Ya veis, como digo, lo tantea, se acerca; pero en ese instante se le escapa de las manos.


Es coherente que a un moralista y a un déspota como era Platón (siempre me alegro de que ningún filósofo haya reinado en ninguna república) le alarmara sobremanera la exaltación sensorial o pasional que se desataba entre la población que acudía en masa a “experimentar” las representaciones trágicas, que los ciudadanos llegaran a “comprender” o justificar ciertas acciones llevadas a cabo por los héroes trágicos para “sortear” la ley o un destino que, en su final, terminaría por imponerse y que, todo esto, fuera provocado por un arte representativo, imitativo, retórico, orquestado para tal fin. Pero lo que realmente temía Platón era algo que en verdad se nos mostraba al tiempo que lograba velarse en la poética. Lo que en verdad temía el filósofo griego, no era, como entiende Vargas Llosa, la libertad latente con la que un poeta es capaz de crear un mundo ficticio en contraposición con una realidad no excesivamente abierta a ámbitos de libertad, lo que temía es que la división entre realidad y ficción, cuya ontología servía de fundamento a una teoría del conocimiento, en la cual estaba basada toda su filosofía, pudiera resquebrajarse. Toda la arquitectura platónica, todo el fundamento de nuestra cultura puesto en evidencia en la actividad poética: los poetas trágicos hacían evidente el artificio en que se desenvuelve nuestras vidas, la retórica con que se compone nuestra realidad, la contingencia que está en la base de aquello que se nos presenta como necesario y, aún más, la capacidad poética para su devenir.


De modo que permítanme corregir, ya que éste, parece, que es mi oficio, al nuevo premio Nobel de literatura: no es que la ficción transforme necesariamente los sueños en realidad y la realidad en sueño, sino que el acto de soñar la vida, hace evidente, muestra de forma velada, que la vida, como todos sabemos gracias a Calderón –u otras experiencias que no vienen al caso-, es sueño.

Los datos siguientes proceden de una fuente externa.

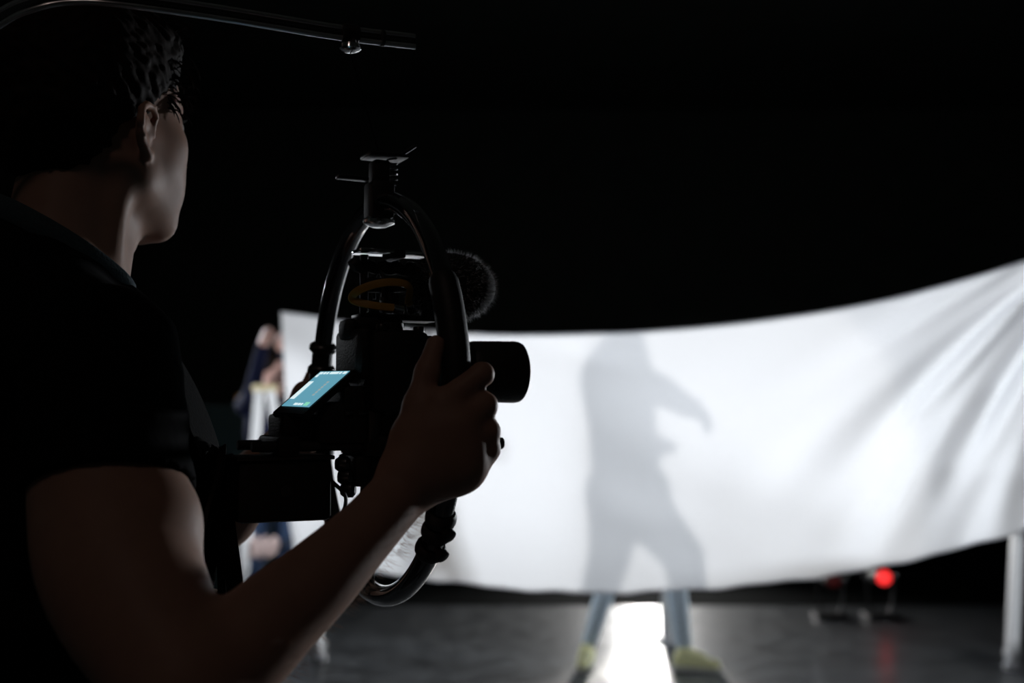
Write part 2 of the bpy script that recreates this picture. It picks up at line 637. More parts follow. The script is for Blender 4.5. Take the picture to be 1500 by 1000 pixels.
X0, X1, Y0, Y1, ZC = -7.5, 8.5, -3.0, 15.0, 5.4
setting('floor', [(X0, Y0, 0), (X1, Y0, 0), (X1, Y1, 0), (X0, Y1, 0)], M_floor)
setting('ceiling', [(X0, Y0, ZC), (X0, Y1, ZC), (X1, Y1, ZC), (X1, Y0, ZC)], M_wall)
setting('wall_back', [(X0, Y1, 0), (X1, Y1, 0), (X1, Y1, ZC), (X0, Y1, ZC)], M_wall)
setting('wall_front', [(X1, Y0, 0), (X0, Y0, 0), (X0, Y0, ZC), (X1, Y0, ZC)], M_wall)
setting('wall_left', [(X0, Y0, 0), (X0, Y1, 0), (X0, Y1, ZC), (X0, Y0, ZC)], M_wall)
setting('wall_right', [(X1, Y1, 0), (X1, Y0, 0), (X1, Y0, ZC), (X1, Y1, ZC)], M_wall)


# ================================================================== THE SHEET
def lerp_tab(tab, x):
    xs = [t[0] for t in tab]; ys = [t[1] for t in tab]
    # monotone-ish smooth interpolation
    n = len(xs)
    if x <= xs[0]: return ys[0] + (x - xs[0]) * (ys[1] - ys[0]) / (xs[1] - xs[0])
    if x >= xs[-1]: return ys[-1] + (x - xs[-1]) * (ys[-1] - ys[-2]) / (xs[-1] - xs[-2])
    for i in range(n - 1):
        if x <= xs[i + 1]: break
    t = (x - xs[i]) / (xs[i + 1] - xs[i])
    m0 = (ys[i + 1] - ys[max(i - 1, 0)]) / (xs[i + 1] - xs[max(i - 1, 0)])
    m1 = (ys[min(i + 2, n - 1)] - ys[i]) / (xs[min(i + 2, n - 1)] - xs[i])
    h = xs[i + 1] - xs[i]
    return ((2 * t ** 3 - 3 * t ** 2 + 1) * ys[i] + (t ** 3 - 2 * t ** 2 + t) * h * m0 + (-2 * t ** 3 + 3 * t ** 2) * ys[i + 1] + (t ** 3 - t ** 2) * h * m1)


TOP = [(412, 458), (460, 464), (520, 475), (700, 490), (800, 491), (880, 489), (950, 486), (1050, 478), (1150, 466), (1250, 450), (1350, 428), (1500, 384), (1640, 330)]
BOT = [(430, 806), (480, 822), (560, 838), (640, 849), (750, 861), (850, 867), (960, 865), (1050, 860), (1150, 850), (1250, 836), (1300, 826), (1400, 803), (1500, 775), (1640, 728)]


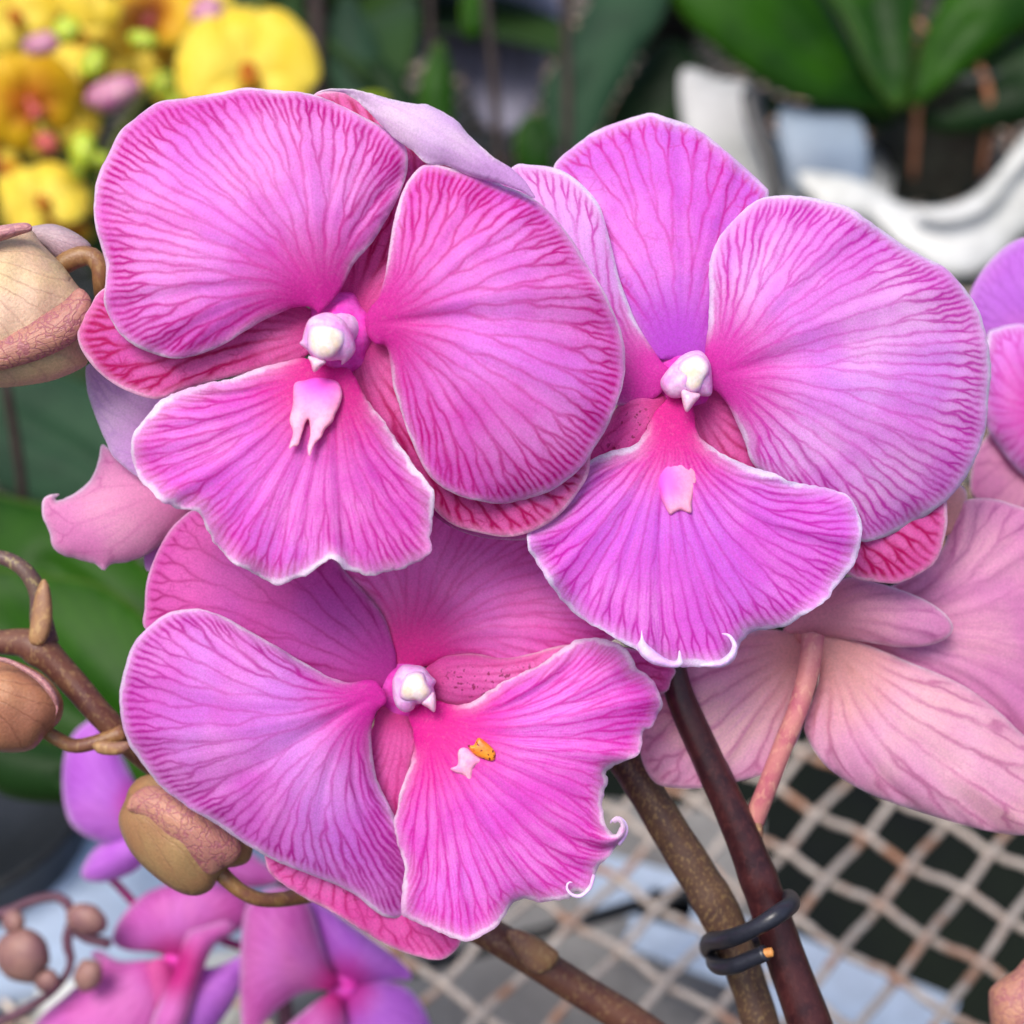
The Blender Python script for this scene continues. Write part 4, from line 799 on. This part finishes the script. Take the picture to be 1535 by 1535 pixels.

Y si así es, no requiere contraste, puesto que carecemos de un criterio para tal acción, con ninguna realidad que se nos presente como tal; puesto que lo soñado es contingente, flexible, sometido a su tiempo y está persuadido por una “realidad” dada que, en la misma medida, también lo es.


No soñamos para transformar la vida -la vida no puede otra cosa que ser soñada-; es soñando como nos percatamos de que la vida, tal y como nos es dada, es también un artificio, un producto manufacturado en la historia, debido al tiempo, y que, como tal, lo que tenemos frente a nosotros es un horizonte abierto de posibilidades, y la literatura nuestro campo de batalla, nuestro espacio de entrenamiento, nuestro laboratorio de ensayo: nuestra propuesta estética.